Perlez wrote that during a recent visit to Beijing, Turkish president Recep Tayyip Erdogan "was largely silent" on the incarceration and forced assimilation of Muslims in Xinjiang, which she called "an about-face from a decade ago."
According to Perlez, China, "backed by its diplomatic and economic might … has largely succeeded in quashing criticism."
Perlez noted that China helped Turkey to secure a $3.6 billion loan last year, and that the prime minister of New Zealand – which sells much of its main exports to China – said that she brought up Xinjiang "privately" with Chinese president Xi Jinping when she visited Beijing.

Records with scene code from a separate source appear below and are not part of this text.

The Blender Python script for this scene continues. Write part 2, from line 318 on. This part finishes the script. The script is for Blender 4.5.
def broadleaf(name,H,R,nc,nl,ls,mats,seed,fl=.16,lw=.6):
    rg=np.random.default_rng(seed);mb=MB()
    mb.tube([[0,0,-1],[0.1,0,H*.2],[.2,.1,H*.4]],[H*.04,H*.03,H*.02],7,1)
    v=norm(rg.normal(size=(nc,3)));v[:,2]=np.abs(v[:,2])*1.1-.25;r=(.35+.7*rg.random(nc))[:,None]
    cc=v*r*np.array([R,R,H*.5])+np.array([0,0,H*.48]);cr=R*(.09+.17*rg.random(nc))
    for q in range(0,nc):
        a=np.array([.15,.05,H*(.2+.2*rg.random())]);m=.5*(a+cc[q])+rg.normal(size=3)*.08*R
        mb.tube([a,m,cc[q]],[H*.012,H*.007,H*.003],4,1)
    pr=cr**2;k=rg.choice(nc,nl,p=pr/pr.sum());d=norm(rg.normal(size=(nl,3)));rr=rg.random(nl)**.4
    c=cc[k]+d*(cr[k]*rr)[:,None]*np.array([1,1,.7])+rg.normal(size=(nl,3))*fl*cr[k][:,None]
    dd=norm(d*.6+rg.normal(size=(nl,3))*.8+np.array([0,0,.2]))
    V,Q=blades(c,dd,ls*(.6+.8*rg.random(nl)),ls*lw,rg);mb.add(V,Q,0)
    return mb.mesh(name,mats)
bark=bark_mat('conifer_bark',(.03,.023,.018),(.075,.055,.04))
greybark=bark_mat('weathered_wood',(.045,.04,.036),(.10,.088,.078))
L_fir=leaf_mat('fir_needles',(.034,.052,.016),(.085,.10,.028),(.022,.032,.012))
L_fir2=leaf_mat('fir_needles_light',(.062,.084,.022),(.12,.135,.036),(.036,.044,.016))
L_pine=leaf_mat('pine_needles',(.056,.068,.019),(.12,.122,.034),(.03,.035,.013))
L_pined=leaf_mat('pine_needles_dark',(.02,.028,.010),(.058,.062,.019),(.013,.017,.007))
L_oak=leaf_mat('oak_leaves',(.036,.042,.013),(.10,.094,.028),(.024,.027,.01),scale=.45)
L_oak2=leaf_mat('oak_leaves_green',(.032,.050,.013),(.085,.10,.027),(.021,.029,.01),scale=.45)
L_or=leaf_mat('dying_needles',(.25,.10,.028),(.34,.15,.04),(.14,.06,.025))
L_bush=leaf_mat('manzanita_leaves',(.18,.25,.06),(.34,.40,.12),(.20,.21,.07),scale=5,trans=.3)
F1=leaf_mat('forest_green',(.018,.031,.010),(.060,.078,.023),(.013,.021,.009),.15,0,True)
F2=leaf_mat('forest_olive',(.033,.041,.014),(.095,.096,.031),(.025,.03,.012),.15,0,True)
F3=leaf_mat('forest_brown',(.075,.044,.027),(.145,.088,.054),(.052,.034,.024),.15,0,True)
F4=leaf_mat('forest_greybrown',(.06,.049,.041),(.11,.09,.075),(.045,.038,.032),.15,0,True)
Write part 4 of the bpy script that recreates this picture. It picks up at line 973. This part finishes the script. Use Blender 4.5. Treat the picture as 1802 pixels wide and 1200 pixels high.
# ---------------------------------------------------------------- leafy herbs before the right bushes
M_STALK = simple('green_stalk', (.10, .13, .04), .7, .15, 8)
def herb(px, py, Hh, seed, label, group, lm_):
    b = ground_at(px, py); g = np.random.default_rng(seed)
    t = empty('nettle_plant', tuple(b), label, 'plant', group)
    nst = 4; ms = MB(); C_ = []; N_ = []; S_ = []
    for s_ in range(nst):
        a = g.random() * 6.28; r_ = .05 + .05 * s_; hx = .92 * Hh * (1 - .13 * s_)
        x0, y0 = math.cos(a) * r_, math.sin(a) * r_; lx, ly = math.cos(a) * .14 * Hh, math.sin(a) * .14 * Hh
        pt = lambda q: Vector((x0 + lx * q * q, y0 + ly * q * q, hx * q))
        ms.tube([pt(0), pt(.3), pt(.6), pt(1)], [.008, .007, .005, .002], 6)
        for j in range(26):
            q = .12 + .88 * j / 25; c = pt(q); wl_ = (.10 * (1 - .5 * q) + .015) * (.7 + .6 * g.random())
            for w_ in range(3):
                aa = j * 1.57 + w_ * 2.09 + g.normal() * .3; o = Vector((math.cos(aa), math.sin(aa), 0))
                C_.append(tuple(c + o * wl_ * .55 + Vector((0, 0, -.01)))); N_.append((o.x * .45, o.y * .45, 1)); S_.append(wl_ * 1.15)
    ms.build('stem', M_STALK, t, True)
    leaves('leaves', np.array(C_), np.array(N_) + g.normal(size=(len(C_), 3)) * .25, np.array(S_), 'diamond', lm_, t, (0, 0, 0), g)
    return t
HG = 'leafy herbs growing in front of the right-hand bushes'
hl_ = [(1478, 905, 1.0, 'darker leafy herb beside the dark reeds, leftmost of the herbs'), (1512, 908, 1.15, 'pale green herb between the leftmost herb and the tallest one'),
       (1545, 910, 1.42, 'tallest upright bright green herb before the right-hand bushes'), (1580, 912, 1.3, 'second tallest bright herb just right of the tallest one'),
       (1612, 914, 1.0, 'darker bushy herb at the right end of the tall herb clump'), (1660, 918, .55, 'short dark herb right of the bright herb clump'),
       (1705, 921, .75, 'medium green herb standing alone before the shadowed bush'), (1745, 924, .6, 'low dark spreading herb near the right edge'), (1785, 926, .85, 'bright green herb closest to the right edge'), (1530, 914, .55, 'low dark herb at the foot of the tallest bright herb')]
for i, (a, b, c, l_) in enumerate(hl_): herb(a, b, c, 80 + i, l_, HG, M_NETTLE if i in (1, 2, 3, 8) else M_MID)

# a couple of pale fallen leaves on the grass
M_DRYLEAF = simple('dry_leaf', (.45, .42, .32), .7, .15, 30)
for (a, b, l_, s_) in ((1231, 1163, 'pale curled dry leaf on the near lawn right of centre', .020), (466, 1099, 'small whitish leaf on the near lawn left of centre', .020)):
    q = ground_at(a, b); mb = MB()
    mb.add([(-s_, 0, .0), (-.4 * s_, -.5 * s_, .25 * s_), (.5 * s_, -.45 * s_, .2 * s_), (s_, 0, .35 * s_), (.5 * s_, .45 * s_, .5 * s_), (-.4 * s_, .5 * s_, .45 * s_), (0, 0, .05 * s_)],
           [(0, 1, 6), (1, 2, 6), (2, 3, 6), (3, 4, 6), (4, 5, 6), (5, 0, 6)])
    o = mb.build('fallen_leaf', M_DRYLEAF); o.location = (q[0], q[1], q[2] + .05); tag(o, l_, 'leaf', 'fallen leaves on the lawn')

The Times' Beijing bureau chief wrote that three EU diplomats visited Urumqi, the capital of Xinjiang this year, during which "at one camp, the class sang the Communist Party anthem. As they did, one Uighur man caught the eye of a diplomat and held up his wrists as if clamped together by handcuffs."
During the Sept. 24 panel on the human rights crisis in Xinjiang, Sullivan stated that "China has hosted Potemkin tours in a failed attempt to prove … that its actions are undertaken in a humane manner."
"If there were nothing to hide, diplomats and independent investigators would be allowed to travel freely throughout Xinjiang, and for that matter, Tibet. We must ask ourselves: what is the Chinese Communist Party afraid of? What are they trying to hide?"
Sullivan concluded, saying, "I would like to take the opportunity to commend those who have already joined us in standing up for the rights of the more than one million members of ethnic and religious minority groups the Chinese government is abusing. We invite others to join the international effort to demand and compel an immediate end to China's horrific campaign of repression."